Green’s Dictionary of Slang

stripes n.1

(US)

1. a prison uniform; occas. in sing.; thus wear the stripes v., to serve a prison sentence.

[US]H.L. Williams Black-Eyed Beauty 57: He got his set to swear ‘over the iron’ that they would follow their leader, even if the end should be punishment-jacket and stripes.
[US]Courier-Journal (Louisville, KY) 29 Jan. 3/2: He changes his stripes for a suit of citizens’ clothes [DA].
[US]Number 1500 Life In Sing Sing 194: He enlisted with the persistent criminal class and came back to Sing Sing to wear the stripes.
[US]C. Chesnutt Colonel’s Dream 76: They are not conscious of any disgrace attending stripes or the ball and chain.
[US]E.C.L. Adams ‘A Prison’ in Nigger to Nigger 40: I is know: / Ten year in stripe.
[UK] (ref. to 1920s) L. Duncan Over the Wall 274: A heavy ball and chain was added to the discomfiture of the ‘Stripes Gang’. [Ibid.] 294: The Warden requested permission of the Governor to dress all convicts within the walls in stripes.
[US]Big Maceo Merriweather ‘County Jail Blues’ 🎵 So take these stripes from around me, chains from around my neck.
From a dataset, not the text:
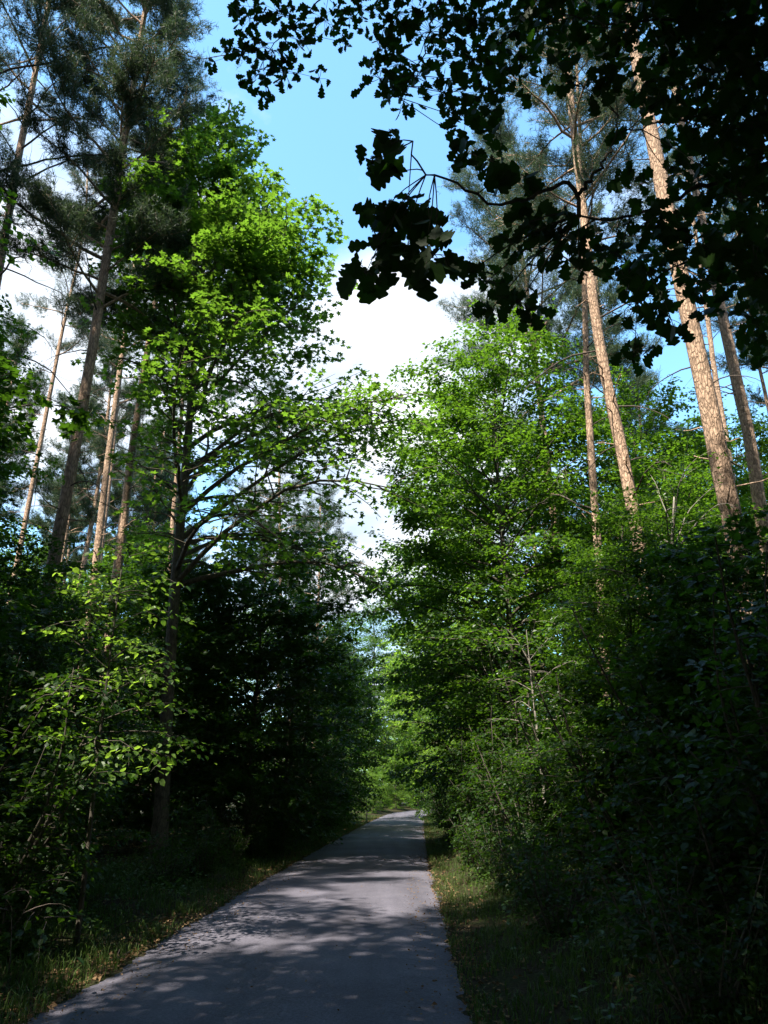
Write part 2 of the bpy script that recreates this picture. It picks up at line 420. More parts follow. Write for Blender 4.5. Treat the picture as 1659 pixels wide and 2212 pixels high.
def decid(rng, trunk, tr, z0, z1, rad, nl, lsize, tmpl, dens, el0=25, el1=65, asym=None, keep=None, seg=9, subgap=.42, limbs_out=None, spread=.17, flat=.06, taper=.12, dfun=None):
    """trunk: polyline from (0,0,0); returns (wood MB, leaf MB)"""
    wood, leaf = MB(), MB()
    tp = smooth_line(trunk, 26)
    tt = np.linspace(0, 1, len(tp))
    rr = tr * (1 - (1 - taper) * tt ** 1.1); rr[0] *= 1.35; rr[1] *= 1.1
    tube(wood, tp, rr, seg, .035, rng)
    H = tp[-1][2]
    dens0 = dens
    for i in range(nl):
        t = (i + rng.uniform(.1, .9)) / nl
        dens = dens0 * rng.uniform(.6, 1.4) * (dfun(t) if dfun is not None else 1)
        h = z0 + (z1 - z0) * t
        az = i * 2.399 + rng.uniform(-.5, .5)
        Rr = rad(t) * rng.uniform(.7, 1.1)
        if asym is not None: Rr *= asym(az, t)
        el = R(el0 + (el1 - el0) * t + rng.uniform(-8, 8))
        L = max(.5, Rr / cos(min(el, 1.1)))
        hs = max(z0 * .45, min(h - .45 * L * sin(el), H * .97))
        k = np.interp(hs, tp[:, 2], np.arange(len(tp))); k0 = int(min(k, len(tp) - 2)); fr = k - k0
        p0 = tp[k0] * (1 - fr) + tp[k0 + 1] * fr
        d = np.array((cos(az) * cos(el), sin(az) * cos(el), sin(el)))
        limb = grow(p0, d, L, 7, rng, .10, .02, .22)
        lr = min(np.interp(hs, tp[:, 2], rr) * .55, .012 + .013 * L)
        tgt = wood
        if limbs_out is not None and L > 2.2:
            tgt = MB(); limbs_out.append(tgt)
        tube(tgt, limb, lr * (1 - .82 * np.linspace(0, 1, 8)), 6)
        ns = max(3, int(L / subgap))
        for j in range(ns):
            s = .22 + .78 * (j + rng.random()) / ns
            p, dd = pt(limb, min(s, .999))
            sg = 1 if j % 2 else -1
            a = sg * R(rng.uniform(30, 70))
            hd = np.array((dd[0] * cos(a) - dd[1] * sin(a), dd[0] * sin(a) + dd[1] * cos(a), dd[2] * .4 + rng.uniform(-.1, .18)))
            sl = np.clip((.28 + .38 * (1 - s)) * L * rng.uniform(.6, 1.1), .45, 2.4)
            sub = grow(p, hd, sl, 4, rng, .14, .0, .15)
            tube(tgt, sub, max(lr * .3, .006) * (1 - .75 * np.linspace(0, 1, 5)), 4, cap=False)
            spray(leaf, sub, dens, lsize, tmpl, rng, spread, flat, keep)
            for q in range(int(sl / .55)):
                p2, d2 = pt(sub, rng.uniform(.2, .95))
                a = rng.choice([-1, 1]) * R(rng.uniform(30, 65))
                h2 = np.array((d2[0] * cos(a) - d2[1] * sin(a), d2[0] * sin(a) + d2[1] * cos(a), d2[2] * .5 + rng.uniform(-.2, .2)))
                tw = grow(p2, h2, rng.uniform(.3, .75), 2, rng, .1)
                spray(leaf, tw, dens, lsize, tmpl, rng, spread * .7, flat, keep)
        spray(leaf, limb[4:], dens, lsize, tmpl, rng, spread, flat, keep)
    return wood, leaf

def shrub(rng, nst, H, spreadr, lsize, tmpl, dens, keep=None, bare=.12, spread=.15, flat=.05):
    wood, leaf = MB(), MB()
    for i in range(nst):
        az = i * 2.399 + rng.uniform(-.4, .4)
        p0 = np.array((.12 * cos(az), .12 * sin(az), -.15))
        h = H * rng.uniform(.6, 1.05)
        lean = spreadr * rng.uniform(.25, 1.0) / H
        st = grow(p0, (cos(az) * lean, sin(az) * lean, 1), h, 8, rng, .07, .0, -.02)
        r0 = .012 + .006 * h
        tube(wood, st, r0 * (1 - .8 * np.linspace(0, 1, 9)), 5)
        ns = int(h / .28)
        for j in range(ns):
            s = bare + (1 - bare) * (j + rng.random()) / ns
            p, dd = pt(st, min(s, .999))
            a2 = rng.uniform(0, 2 * pi)
            sl = rng.uniform(.35, .95) * (.4 + .45 * spreadr) * (1.15 - .55 * s)
            hd = np.array((cos(a2), sin(a2), rng.uniform(-.05, .45)))
            sub = grow(p, hd, sl, 4, rng, .12, 0, .2)
            tube(wood, sub, .007 * (1 - .7 * np.linspace(0, 1, 5)), 4, cap=False)
            spray(leaf, sub, dens, lsize, tmpl, rng, spread, flat, keep)
        spray(leaf, st[4:], dens * .8, lsize, tmpl, rng, spread, flat, keep)
    return wood, leaf

def needles(mb, P, D, rng, K=9, L=.16, W=.013):
    n = len(P)
    if n == 0: return
    P = np.repeat(P, K, 0); D = np.repeat(unit(D), K, 0)
    P = P + D * rng.uniform(-.10, .10, (n * K, 1))
    dr = unit(D * rng.uniform(.1, 1.0, (n * K, 1)) + rng.normal(0, .55, (n * K, 3)))
    sd = unit(np.cross(dr, rng.normal(0, 1, (n * K, 3)))) * (W / 2)
    L_ = L * rng.uniform(.7, 1.2, (n * K, 1))
    v = np.stack([P - sd, P + sd, P + dr * L_], 1).reshape(-1, 3)
    f = np.arange(n * K * 3).reshape(-1, 3)
    mb.add(v, f, np.repeat(np.repeat(rng.random(n), K), 3))

def pine_parts(rng, trunk, tr, zc, crad, nb, tuft=1.0, taper=.3, stubs=14, ndl=(9, .17, .014), dead=0, dead_len=2.4, asym=None, zden=None):
    """trunk polyline local, starting at the base; crown of needled boughs above zc"""
    wood, crown = MB(), MB()
    deadmb = []
    n = max(16, int(trunk[-1][2] / .9))
    tp = smooth_line(trunk, n)
    rr = tr * (1 - (1 - taper) * np.linspace(0, 1, n) ** 1.15); rr[0] *= 1.3
    tube(wood, tp, rr, 12, .035, rng)
    H = tp[-1][2]
    def axis(h):
        k = np.interp(h, tp[:, 2], np.arange(n)); k0 = int(min(k, n - 2)); fr = k - k0
        return tp[k0] * (1 - fr) + tp[k0 + 1] * fr, float(np.interp(h, tp[:, 2], rr))
    for i in range(stubs):
        h = rng.uniform(.22, .95) * zc
        p, r = axis(h); az = rng.uniform(0, 2 * pi)
        st = grow(p + .6 * r * np.array((cos(az), sin(az), 0)), (cos(az), sin(az), rng.uniform(-.2, .5)), rng.uniform(.15, .9), 3, rng, .15)
        tube(wood, st, .018 * (1 - .6 * np.linspace(0, 1, 4)), 5)
    for i in range(dead):
        h = zc * (.42 + .62 * (i + rng.random()) / dead)
        p, r = axis(h); az = i * 2.0 + rng.uniform(-.7, .7)
        L = dead_len * rng.uniform(.45, 1.2)
        b = grow(p, (cos(az), sin(az), rng.uniform(.15, .5)), L, 7, rng, .12, .0, .30)
        m = MB(); r0 = .010 + .006 * L
        tube(m, b, r0 * (1 - .75 * np.linspace(0, 1, 8)), 5)
        for j in range(int(L * 2.2)):
            q, dd = pt(b, rng.uniform(.25, .98)); a = rng.choice([-1, 1]) * R(rng.uniform(30, 75))
            hd = np.array((dd[0] * cos(a) - dd[1] * sin(a), dd[0] * sin(a) + dd[1] * cos(a), dd[2] + rng.uniform(-.5, .3)))
            tw = grow(q, hd, rng.uniform(.2, .8), 3, rng, .22)
            tube(m, tw, .006 * (1 - .6 * np.linspace(0, 1, 4)), 4, cap=False)
        deadmb.append(m)
    for i in range(nb):
        t = (i + rng.random()) / nb
        h = zc + (H - zc) * t
        p, r = axis(h); az = i * 2.399 + rng.uniform(-.5, .5)
        L = crad * (1 - .72 * t ** 1.6) * rng.uniform(.55, 1.1)
        if asym is not None: L *= asym(az)
        b = grow(p, (cos(az), sin(az), rng.uniform(.1, .55) + .5 * t), L, 7, rng, .12, .03, .05)
        tube(wood, b, min(r * .5, .012 + .011 * L) * (1 - .8 * np.linspace(0, 1, 8)), 5)
        ns = int(4 + L * 4.6)
        for j in range(ns):
            s = .3 + .7 * (j + rng.random()) / ns
            q, dd = pt(b, min(s, .999)); a = rng.choice([-1, 1]) * R(rng.uniform(20, 75))
            hd = np.array((dd[0] * cos(a) - dd[1] * sin(a), dd[0] * sin(a) + dd[1] * cos(a), dd[2] + rng.uniform(-.2, .45)))
            sl = rng.uniform(.4, 1.2) * (1.2 - .5 * s)
            tw = grow(q, hd, sl, 3, rng, .15, .06)
            tube(wood, tw, .008 * (1 - .6 * np.linspace(0, 1, 4)), 3, cap=False)
            nt = max(3, int(sl * 20 * tuft))
            ss = rng.uniform(.15, 1.02, nt) * (len(tw) - 1)
            ii = np.minimum(ss.astype(int), len(tw) - 2); ff = (ss - ii)[:, None]
            P = tw[ii] * (1 - ff) + tw[ii + 1] * ff + rng.normal(0, .09, (nt, 3))
            D = unit(tw[ii + 1] - tw[ii]) + rng.normal(0, .45, (nt, 3)) + np.array((0, 0, .35))
            needles(crown, P, D, rng, *ndl)
    return wood, crown, deadmb

def plant(name, label, cat, base, wood, leaf, bark, lm, group=None, parts=('trunk', 'crown'), extra=(), extra_name='limb'):
    root = empty(name, base, label, cat, group)
    wood.build(parts[0], bark, root, True)
    leaf.build(parts[1], lm, root)
    for m in extra:
        m.build(extra_name, bark if extra_name == 'limb' else M_DEAD, root, True)
    return root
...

2. (Aus.) a uniformed police sergeant.

[Aus]‘A “Push” Story’ in Bulletin (Sydney) 2 Sept. 17/1: ‘“Gotter good man ’ere,” Prodder chatted to th’ sargint. [...] “‘M’ yes,’ snaps ’is Stripes; “’e looks big enough t’ supply assault’n’battery”’ .

3. a referee.

[US]Da Bomb 🌐 27: Stripes: Referee.

In phrases

take stripes (v.) [the old striped uniforms]

(US) to be sent to prison.

[UK]J. Ware Passing Eng. of the Victorian Era 240/2: Taken stripes (U.S.A.). Equivalent to our ‘wears the broad arrow’: Evasion in reference to an U.S.A. state prisoner.
[US]J. Lait ‘Charlie the Wolf’ in Beef, Iron and Wine (1917) 44: ‘It’s kill you or a long stretch for me, Mr. Kelly,’ said the burglar. ‘I’ll take the stripes.’.
[US]Monteleone Criminal Sl. (rev. edn).

In compounds

who gave you stripes?

(N.Z. prison) derisive comment betw. inmates: what makes you an authority? [the stripes being those of an officer’s rank].

[NZ]D. Looser Boobslang [U. Canterbury D.Phil. thesis] 180/2: who gave you stripes? n. ‘Who made you a screw? How do you suddenly know all there is to know about how the rules work?’.